Date Posted: September 19 2008

By Mark Gruenberg
PAI Staff Writer

If you live in Michigan and you haven't received a communication from your union, urging you to vote for Barack Obama for president - you're probably gonna.

"The Building Trades Department and each of its affiliated unions are mounting an all-out effort to educate and mobilize an unprecedented number of our members during this election cycle," said Building Trades Department President Mark Ayers, in a Sept. 9 update sent to union leaders around the nation.

Ayers continued: "In the most recent AFL-CIO tracking polls (conducted in late August and early September) for the key battleground states of Pennsylvania, Ohio, Michigan, and Wisconsin, Senator Obama leads Senator McCain among building trades members by a margin of 55-30. More importantly, this advantage has been achieved without the benefit of intensive member-to-member communication - e.g. letters from local business agents to rank and file members; jobsite flyer distribution, or phone calls and house visits.

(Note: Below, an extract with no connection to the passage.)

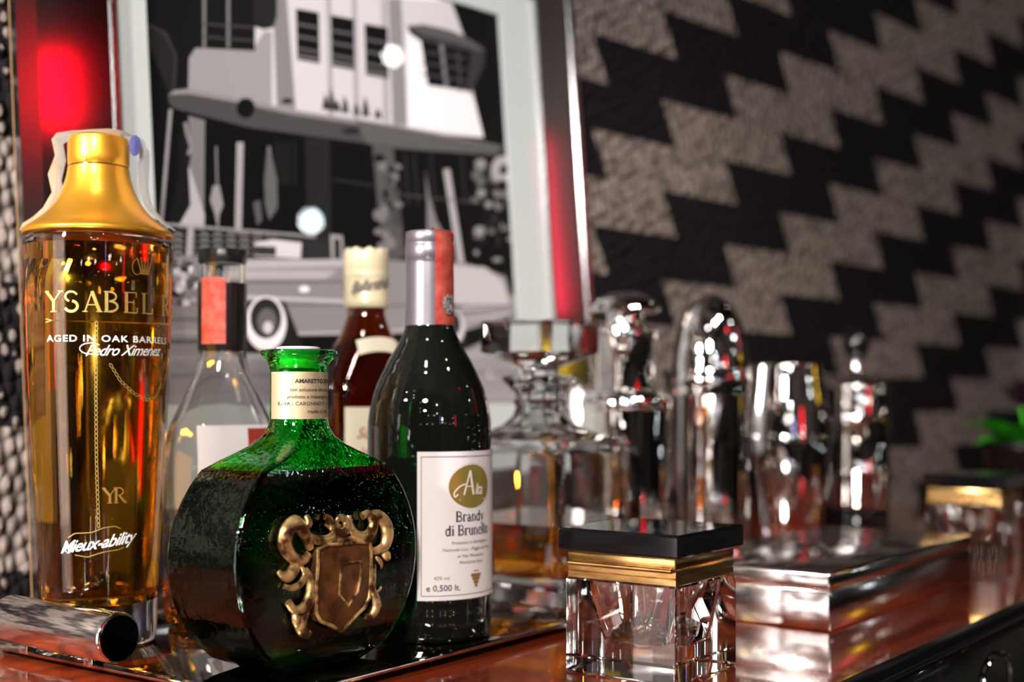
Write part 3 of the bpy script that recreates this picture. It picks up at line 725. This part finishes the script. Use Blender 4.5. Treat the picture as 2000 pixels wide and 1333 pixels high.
text(b, fn, 'medio cl. 66', .0030, .1382, .0027, .005)
new_obj('neck_label_print', b, M['ink'], am, smooth=False)
new_obj('stopper', lathe([(0, .163), (.0118, .163), (.0120, .1729), (.0118, .1742), (.0100, .1746), (0, .1746)], 32), M['paper'], am)
# crest in relief on the face (front is -y)
def ec(X, Y): return ((X-620)*8.6e-5+.002, .053-(Y+.15*(X-620)-660)*6.3e-5)
yF = -.0283
sh = [(385, 475), (470, 430), (560, 425), (650, 415), (740, 400), (850, 410), (862, 470), (860, 700), (845, 880), (800, 970), (700, 1060), (600, 1160), (580, 1168), (500, 1110), (410, 1075), (372, 1010), (372, 760), (385, 600)]
crest = new_obj('crest', prism([ec(*p) for p in sh], yF-.0042, yF+.001, .0012), M['shield_bronze'], am, angle=30)
rim = [ec(*p) for p in sh]+[ec(*sh[0])]
b = sweep([(x, yF-.0046, z) for x, z in rim], .00105, 8)
ins = [(590, 590), (770, 572), (765, 700), (740, 830), (655, 950), (570, 850), (585, 700)]
sweep([(ec(*p)[0], yF-.0044, ec(*p)[1]) for p in ins+[ins[0]]], .0008, 8, b)
new_obj('crest_rim', b, M['antique_gold'], crest)
b = bmesh.new()
def scroll(pts, r0, r1, y=yF-.001, fl=.8, curl=.0):
    P = smooth_prof([(*ec(*p),) for p in pts], 5); n = len(P)
    rad = [1.4*(r0+(r1-r0)*i/(n-1))*(.55+.45*math.sin(math.pi*min(1, (i+1)/(n)*1.15))) for i in range(n)]
    sweep([(x, y-.0016*math.sin(math.pi*i/n), z) for i, (x, z) in enumerate(P)], rad, 10, b, fl)
scroll([(360, 470), (300, 340), (220, 260), (150, 330), (130, 440), (190, 540), (290, 570), (340, 520)], .0030, .0032)
scroll([(300, 330), (380, 390), (470, 400), (530, 370), (545, 310), (500, 250)], .0018, .0026)
scroll([(320, 200), (330, 260), (300, 300)], .0012, .0020)
scroll([(480, 200), (520, 220), (540, 290), (600, 330), (660, 300), (650, 220), (600, 200), (580, 250), (620, 280)], .0020, .0018)
scroll([(700, 180), (700, 260), (740, 340), (820, 360), (890, 310), (910, 220), (870, 155), (820, 180)], .0020, .0030)
scroll([(900, 170), (970, 170), (1030, 240), (1045, 340), (1010, 440), (930, 480), (890, 460)], .0030, .0026)
scroll([(1010, 470), (1045, 530), (1060, 520)], .0022, .0016); scroll([(950, 530), (980, 580), (1000, 630)], .0012, .0008)
scroll([(240, 570), (210, 640), (160, 700), (110, 690), (90, 660)], .0028, .0018)
scroll([(270, 600), (300, 680), (260, 760), (190, 795), (135, 780)], .0010, .0020)
scroll([(310, 640), (350, 740), (345, 860), (290, 960), (220, 980), (170, 910)], .0022, .0030)
scroll([(320, 980), (270, 1060), (270, 1140), (320, 1180), (350, 1165)], .0032, .0018)
scroll([(230, 1000), (235, 1080), (265, 1150)], .0022, .0020)
scroll([(930, 600), (910, 720), (900, 800), (940, 850), (1000, 800)], .0018, .0010)
scroll([(890, 780), (930, 880), (935, 980), (890, 1050), (840, 1050)], .0020, .0022)
scroll([(860, 900), (830, 960), (835, 980)], .0012, .0012)
scroll([(560, 400), (660, 390), (760, 380)], .0016, .0016)
new_obj('scrollwork', b, M['antique_gold'], crest)

# ------------------------------------------------------------------ dark bottle with white label
pos = (-.0512, .796, TZ)
br = thing('brandy_bottle', 'black-looking wine-shaped bottle with white label, grey capsule and red tax strip', 'bottle', pos, az_to_cam(pos), 'liquor bottles on the tray')
outer = smooth_prof([(.0384, .004), (.0384, .06), (.0384, .122), (.0380, .134), (.0355, .147), (.0320, .157), (.0255, .170), (.0197, .180), (.0160, .1885), (.0148, .196), (.0145, .220), (.0140, .244)], 5)
new_obj('glass_body', lathe([(0, .003), (.028, .003), (.034, 0), (.0375, .0012)]+outer+[(.0138, .2465), (.0095, .2465), (.0092, .24), (.0100, .195), (.022, .170), (.034, .138), (.0345, .122), (.0345, .008), (0, .010)]), M['black_glass'], br, angle=60)
caps = smooth_prof([(.0153, .1885), (.0150, .200), (.0147, .222), (.0145, .2315)], 3)+[(.0152, .2325), (.0153, .2400), (.0146, .2412), (.0146, .2425), (.0150, .2432), (.0150, .2480), (.0143, .2495), (0, .2497)]
cp = new_obj('capsule', lathe([(0, .190), (.0147, .1886)]+caps), M['pewter'], br)
LA = 39; fl_ = cyl_map(.0384, .0002, LA)
new_obj('front_label', patch(fl_, -.0335, .0335, .0262, .1145, 48, 4), M['paper'], br)
b = bmesh.new()
for z in (.0290, .1115): stroke(b, fl_, [(-.031+.062*i/24, z) for i in range(25)], .0004)
for x in (-.031, .031): stroke(b, fl_, [(x, .0290), (x, .1115)], .0004)
text(b, fl_, 'Produttori e imbottigliato', .001, .0592, .0027, .0, .1); text(b, fl_, 'Nazionale s.n.c. - Poggio alle Mura', .000, .0552, .0027, .0, .1)
text(b, fl_, 'et Vite. Montalcino', .001, .0512, .0027, .0, .1); text(b, fl_, 'Montalcino Siena', .001, .0474, .0027, .0, .1)
text(b, fl_, '42% vol', -.019, .0385, .0030)
new_obj('fine_print', b, M['grey_ink'], br, smooth=False)
b = bmesh.new(); serif_line(b, fl_, 'Brandy', .001, .0727, .0060); serif_line(b, fl_, 'di Brunello', .0, .0645, .0060)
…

"So, our task for the next eight weeks is clear cut - mobilize our local networks of business agents and business managers to personally contact each and every one of their members through letters, phone calls, jobsite leafleting and home visits. And not just once, but several times."

With Michigan designated as one of the four major swing states this election cycle, building trades workers aren't the only union members targeted for special attention this year.

AFL-CIO President John Sweeney announced that more than one million mailers were sent to undecided union voters in those four swing states to introduce them to Obama. The mailers tied in with labor walks in 100 cities nationwide on Sept. 4, the day McCain accepted the Republican nomination. The walkers also discussed McCain's anti-worker policies, now and in the past.

"We need to work our butts off between now and November," said Anna Burger, chair of the rival labor federation, Change To Win. "We need to elect Obama so that we have a nation that works for all of us."

AFL-CIO Political Director Karen Ackerman said the combined labor movement, using hundreds "of thousands of union volunteers talking directly to undecided union voters, will: Knock on 10 million doors; mail to 25 million voters; make 70 million phone calls; distribute 20 million leaflets at work sites, and send out over 4 million e-mails and text messages.

All told, the AFL-CIO plans to spend $53 million on political action this year, a record.

"With more than 13 million union members and family members, the AFL-CIO talks directly to more voters than nearly any organization outside of the presidential campaigns and the national political parties," the Wall Street Journal said in an article during this year's primaries. "Though union membership is down nationwide, the union share of the electorate is growing and is particularly strong on battleground states such as Ohio, where the last few presidential election have been decided."
(PAI and the St. Louis Labor Tribune contributed to this report).